## What you are asked to do:
Return all the data below as it stands, minus the pictures.

## Dataset excerpt:
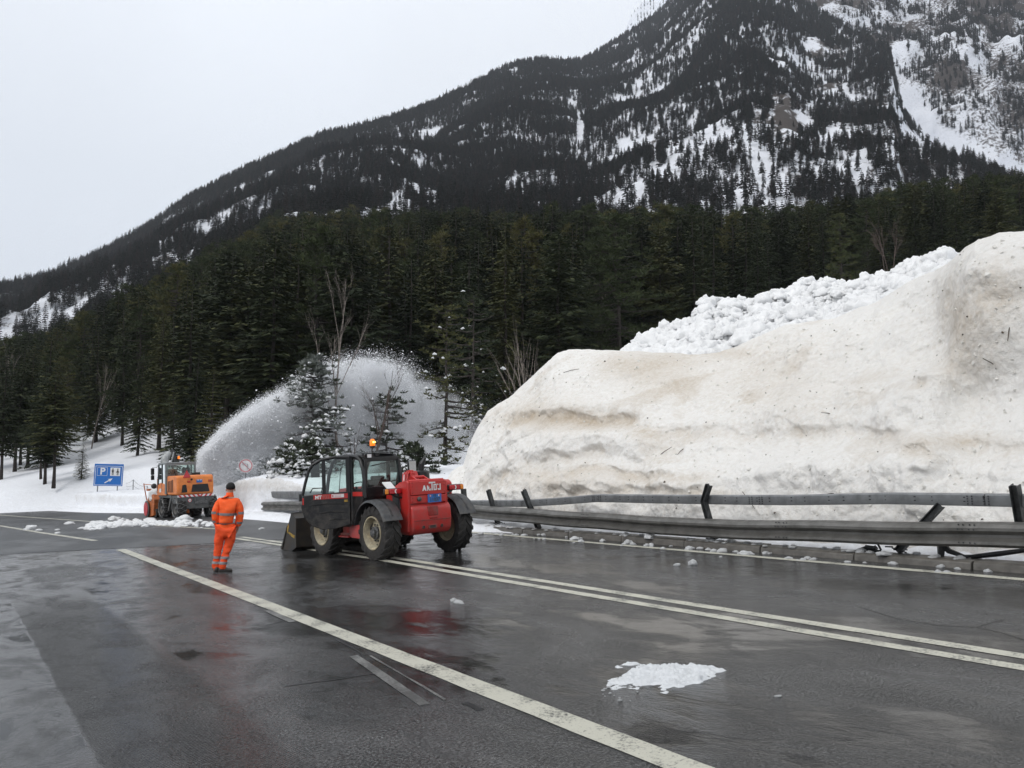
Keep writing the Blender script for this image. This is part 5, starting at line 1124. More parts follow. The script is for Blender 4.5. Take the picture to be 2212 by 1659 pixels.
q_ = B(); q_.box(XL + .36, XR - .06, -.50, .35, 2.268, 2.285); q_.build('roof_panel', 'cabgrey', cab, bevel=.006)
q_ = B(); q_.box(XL + .36, XL + .44, -.515, -.46, 2.20, 2.262); q_.box(XL + .03, XL + .06, -.5, -.45, 2.2, 2.27); q_.build('light_bracket', 'black', cab)
q_ = B(); q_.box(XL + .10, XL + .22, -.55, -.46, 2.155, 2.25); wl_ = q_.build('work_light', 'black', cab, bevel=.008)
B().box(XL + .11, XL + .21, -.556, -.548, 2.165, 2.24).build('lamp_glass', 'white', wl_)
q_ = B()
q_.prism([(XL + .02, 2.15), (XR - .02, 2.15), (XR - .0, 1.46), (XR, .86), (XL, .86), (XL, 1.46)], 1, -.62, -.58) if False else None
for a_ in ((XL + .03, XR, 2.08, 2.17, -.50), (XL + .0, XR + .03, 1.30, 1.53, -.60)): q_.box(a_[0], a_[1], a_[4] - .02, a_[4] + .03, a_[2], a_[3])
q_.prism([(XL + .01, 1.5), (XL + .09, 1.5), (XL + .11, 2.12), (XL + .03, 2.12)], 1, -.56, -.50); q_.prism([(XR + .02, 1.5), (XR - .05, 1.5), (XR - .05, 2.12), (XR - .01, 2.12)], 1, -.56, -.50)
q_.build('rear_window_frame', 'black', cab, bevel=.008)
q_ = B(); q_.poly([(XL + .08, -.545, 1.52), (XR - .04, -.545, 1.52), (XR - .04, -.505, 2.10), (XL + .10, -.505, 2.10)]); q_.build('rear_window', 'glass', cab)
q_ = B(); q_.tube([(XL + .20, -.56, 1.99), (XR - .16, -.55, 2.07)], .010, 5); q_.tube([(XL + .21, -.58, 1.98), (XR - .30, -.57, 2.05)], .007, 4); q_.build('wiper', 'black', cab)
q_ = B(); q_.box(XR - .21, XR - .12, -.50, -.44, 1.93, 2.07); q_.build('wiper_motor', 'plastic', cab, bevel=.01)
q_ = B(); q_.box(XL + .0, XR + .02, -.60, -.50, .80, 1.34); q_.box(XL + .05, XR, -.60, -.2, .80, .86); q_.box(XR - .03, XR + .02, -.55, 1.15, .78, 1.42); q_.box(XL + .02, XR, -.35, 1.15, .74, .79); q_.build('cab_wall', 'black', cab, bevel=.02)
q_ = B(); q_.box(XL - .01, XL + .02, -.52, -.05, .84, 1.50); q_.build('side_wall', 'black', cab, bevel=.015)
q_ = B(); q_.box(XL - .016, XL - .008, -.50, -.08, 1.335, 1.43); q_.build('red_stripe', 'red', cab)
q_ = B(); q_.poly([(XL, -.05, 1.50), (XL, -.55, 1.50), (XL, -.50, 1.90), (XL, -.40, 2.10), (XL, -.05, 2.18)]); q_.build('quarter_window', 'glass', cab)
q_ = B(); q_.poly([(XR, -.56, 1.45), (XR, 1.12, 1.45), (XR, .96, 1.95), (XR, .80, 2.12), (XR, -.40, 2.12)]); q_.build('side_window', 'glass', cab)
q_ = B(); q_.poly([(XL + .03, 1.16, .95), (XR - .03, 1.16, .95), (XR - .03, 1.02, 1.80), (XR - .03, .84, 2.12), (XL + .03, .84, 2.12), (XL + .03, 1.02, 1.80)]); q_.build('windscreen', 'glass', cab)
q_ = B(); q_.box(XL + .2, XR - .2, -.30, .22, 1.00, 1.18); q_.box(XL + .22, XR - .22, -.38, -.26, 1.12, 1.68); q_.box(XL + .3, XR - .3, -.38, -.30, 1.66, 1.76); q_.box(XL + .25, XR - .25, -.25, .18, .8, 1.0); q_.build('driver_seat', 'seat', cab, bevel=.05, seg=3)
q_ = B()
for k in range(20):
    a0, a1 = k * .314, (k + 1) * .314; c_ = Matrix.Translation((-.58, .55, 1.52)) @ Matrix.Rotation(R(-35), 4, 'X'); q_.tube([c_ @ Vector((.19 * math.cos(a0), .19 * math.sin(a0), 0)), c_ @ Vector((.19 * math.cos(a1), .19 * math.sin(a1), 0))], .013, 5)
q_.tube([(-.58, .55, 1.52), (-.58, .75, 1.1)], .03, 6); q_.box(-.85, -.3, .7, .95, 1.0, 1.35); q_.build('steering_wheel', 'black', cab)
q_ = B()
for x_ in (XL + .02, XL + .3, XL + .55): q_.tube([(x_, 1.18, 1.0), (x_, 1.03, 1.82), (x_, .86, 2.13)], .010, 4)
q_.build('guard_bars', 'black', cab)
# beacon
bc = empty('beacon'); bc.parent = tl; bc.location = (XL + .34, -.40, 2.27)
q_ = B(); q_.tube([(0, 0, -.02), (-.02, 0, .05), (0, 0, .10)], .016, 8); q_.lathe([(.10, .03), (.115, .06), (.15, .065), (.155, .06)], (0, 0, 0), 2, 20); q_.build('beacon_foot', 'black', bc, smooth=True)
q_ = B(); q_.lathe([(.155, .058), (.17, .062), (.27, .057), (.30, .040), (.312, .001)], (0, 0, 0), 2, 24); q_.build('beacon_dome', 'beacon', bc, smooth=True)
q_ = B(); q_.lathe([(0, .001), (-.008, .020), (-.016, .001)], (-.012, -.058, .235), 1, 12); q_.lathe([(0, .001), (-.008, .014), (-.014, .001)], (.028, -.052, .235), 1, 12); q_.build('bulb', 'bulb', bc)
q_ = B(); q_.tube([(XL + .6, .0, 2.27), (XL + .62, -.05, 2.31), (XL + .74, -.05, 2.31)], .012, 5); q_.build('aerial_mount', 'black', tl)
# open door, hinged at the rear pillar, swung outwards
DM = Matrix.Translation((XL - .05, -.03, 0)) @ Matrix.Rotation(R(57), 4, 'Z')
dr = empty('door'); dr.parent = tl; dr.matrix_local = DM               # in the door frame y runs from the hinge to the free edge, x through its thickness
outl = [(.0, .72), (.0, 2.19), (.30, 2.21), (.62, 2.16), (.80, 2.06), (.86, 1.98), (.95, 1.70), (1.03, 1.40), (1.06, 1.12), (1.00, .92), (.86, .74), (.62, .64), (.34, .64)]
low = [(.0, .72), (.0, 1.45), (1.03, 1.40), (1.06, 1.12), (1.00, .92), (.86, .74), (.62, .64), (.34, .64)]
B().prism(low, 0, -.03, .02).build('door_panel', 'black', dr, bevel=.015)
q_ = B()
fr_out = [(.0, 1.45), (.0, 2.19), (.30, 2.21), (.62, 2.16), (.80, 2.06), (.88, 1.95), (.96, 1.68), (1.03, 1.40)]
for a_, c_ in zip(fr_out[:-1], fr_out[1:]): q_.tube([(-.005, *a_), (-.005, *c_)], .033, 8)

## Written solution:
Keep writing the Blender script for this image. This is part 5, starting at line 1124. More parts follow. The script is for Blender 4.5. Take the picture to be 2212 by 1659 pixels.
q_ = B(); q_.box(XL + .36, XR - .06, -.50, .35, 2.268, 2.285); q_.build('roof_panel', 'cabgrey', cab, bevel=.006)
q_ = B(); q_.box(XL + .36, XL + .44, -.515, -.46, 2.20, 2.262); q_.box(XL + .03, XL + .06, -.5, -.45, 2.2, 2.27); q_.build('light_bracket', 'black', cab)
q_ = B(); q_.box(XL + .10, XL + .22, -.55, -.46, 2.155, 2.25); wl_ = q_.build('work_light', 'black', cab, bevel=.008)
B().box(XL + .11, XL + .21, -.556, -.548, 2.165, 2.24).build('lamp_glass', 'white', wl_)
q_ = B()
q_.prism([(XL + .02, 2.15), (XR - .02, 2.15), (XR - .0, 1.46), (XR, .86), (XL, .86), (XL, 1.46)], 1, -.62, -.58) if False else None
for a_ in ((XL + .03, XR, 2.08, 2.17, -.50), (XL + .0, XR + .03, 1.30, 1.53, -.60)): q_.box(a_[0], a_[1], a_[4] - .02, a_[4] + .03, a_[2], a_[3])
q_.prism([(XL + .01, 1.5), (XL + .09, 1.5), (XL + .11, 2.12), (XL + .03, 2.12)], 1, -.56, -.50); q_.prism([(XR + .02, 1.5), (XR - .05, 1.5), (XR - .05, 2.12), (XR - .01, 2.12)], 1, -.56, -.50)
q_.build('rear_window_frame', 'black', cab, bevel=.008)
q_ = B(); q_.poly([(XL + .08, -.545, 1.52), (XR - .04, -.545, 1.52), (XR - .04, -.505, 2.10), (XL + .10, -.505, 2.10)]); q_.build('rear_window', 'glass', cab)
q_ = B(); q_.tube([(XL + .20, -.56, 1.99), (XR - .16, -.55, 2.07)], .010, 5); q_.tube([(XL + .21, -.58, 1.98), (XR - .30, -.57, 2.05)], .007, 4); q_.build('wiper', 'black', cab)
q_ = B(); q_.box(XR - .21, XR - .12, -.50, -.44, 1.93, 2.07); q_.build('wiper_motor', 'plastic', cab, bevel=.01)
q_ = B(); q_.box(XL + .0, XR + .02, -.60, -.50, .80, 1.34); q_.box(XL + .05, XR, -.60, -.2, .80, .86); q_.box(XR - .03, XR + .02, -.55, 1.15, .78, 1.42); q_.box(XL + .02, XR, -.35, 1.15, .74, .79); q_.build('cab_wall', 'black', cab, bevel=.02)
q_ = B(); q_.box(XL - .01, XL + .02, -.52, -.05, .84, 1.50); q_.build('side_wall', 'black', cab, bevel=.015)
q_ = B(); q_.box(XL - .016, XL - .008, -.50, -.08, 1.335, 1.43); q_.build('red_stripe', 'red', cab)
q_ = B(); q_.poly([(XL, -.05, 1.50), (XL, -.55, 1.50), (XL, -.50, 1.90), (XL, -.40, 2.10), (XL, -.05, 2.18)]); q_.build('quarter_window', 'glass', cab)
q_ = B(); q_.poly([(XR, -.56, 1.45), (XR, 1.12, 1.45), (XR, .96, 1.95), (XR, .80, 2.12), (XR, -.40, 2.12)]); q_.build('side_window', 'glass', cab)
q_ = B(); q_.poly([(XL + .03, 1.16, .95), (XR - .03, 1.16, .95), (XR - .03, 1.02, 1.80), (XR - .03, .84, 2.12), (XL + .03, .84, 2.12), (XL + .03, 1.02, 1.80)]); q_.build('windscreen', 'glass', cab)
q_ = B(); q_.box(XL + .2, XR - .2, -.30, .22, 1.00, 1.18); q_.box(XL + .22, XR - .22, -.38, -.26, 1.12, 1.68); q_.box(XL + .3, XR - .3, -.38, -.30, 1.66, 1.76); q_.box(XL + .25, XR - .25, -.25, .18, .8, 1.0); q_.build('driver_seat', 'seat', cab, bevel=.05, seg=3)
q_ = B()
for k in range(20):
    a0, a1 = k * .314, (k + 1) * .314; c_ = Matrix.Translation((-.58, .55, 1.52)) @ Matrix.Rotation(R(-35), 4, 'X'); q_.tube([c_ @ Vector((.19 * math.cos(a0), .19 * math.sin(a0), 0)), c_ @ Vector((.19 * math.cos(a1), .19 * math.sin(a1), 0))], .013, 5)
q_.tube([(-.58, .55, 1.52), (-.58, .75, 1.1)], .03, 6); q_.box(-.85, -.3, .7, .95, 1.0, 1.35); q_.build('steering_wheel', 'black', cab)
q_ = B()
for x_ in (XL + .02, XL + .3, XL + .55): q_.tube([(x_, 1.18, 1.0), (x_, 1.03, 1.82), (x_, .86, 2.13)], .010, 4)
q_.build('guard_bars', 'black', cab)
# beacon
bc = empty('beacon'); bc.parent = tl; bc.location = (XL + .34, -.40, 2.27)
q_ = B(); q_.tube([(0, 0, -.02), (-.02, 0, .05), (0, 0, .10)], .016, 8); q_.lathe([(.10, .03), (.115, .06), (.15, .065), (.155, .06)], (0, 0, 0), 2, 20); q_.build('beacon_foot', 'black', bc, smooth=True)
q_ = B(); q_.lathe([(.155, .058), (.17, .062), (.27, .057), (.30, .040), (.312, .001)], (0, 0, 0), 2, 24); q_.build('beacon_dome', 'beacon', bc, smooth=True)
q_ = B(); q_.lathe([(0, .001), (-.008, .020), (-.016, .001)], (-.012, -.058, .235), 1, 12); q_.lathe([(0, .001), (-.008, .014), (-.014, .001)], (.028, -.052, .235), 1, 12); q_.build('bulb', 'bulb', bc)
q_ = B(); q_.tube([(XL + .6, .0, 2.27), (XL + .62, -.05, 2.31), (XL + .74, -.05, 2.31)], .012, 5); q_.build('aerial_mount', 'black', tl)
# open door, hinged at the rear pillar, swung outwards
DM = Matrix.Translation((XL - .05, -.03, 0)) @ Matrix.Rotation(R(57), 4, 'Z')
dr = empty('door'); dr.parent = tl; dr.matrix_local = DM               # in the door frame y runs from the hinge to the free edge, x through its thickness
outl = [(.0, .72), (.0, 2.19), (.30, 2.21), (.62, 2.16), (.80, 2.06), (.86, 1.98), (.95, 1.70), (1.03, 1.40), (1.06, 1.12), (1.00, .92), (.86, .74), (.62, .64), (.34, .64)]
low = [(.0, .72), (.0, 1.45), (1.03, 1.40), (1.06, 1.12), (1.00, .92), (.86, .74), (.62, .64), (.34, .64)]
B().prism(low, 0, -.03, .02).build('door_panel', 'black', dr, bevel=.015)
q_ = B()
fr_out = [(.0, 1.45), (.0, 2.19), (.30, 2.21), (.62, 2.16), (.80, 2.06), (.88, 1.95), (.96, 1.68), (1.03, 1.40)]
for a_, c_ in zip(fr_out[:-1], fr_out[1:]): q_.tube([(-.005, *a_), (-.005, *c_)], .033, 8)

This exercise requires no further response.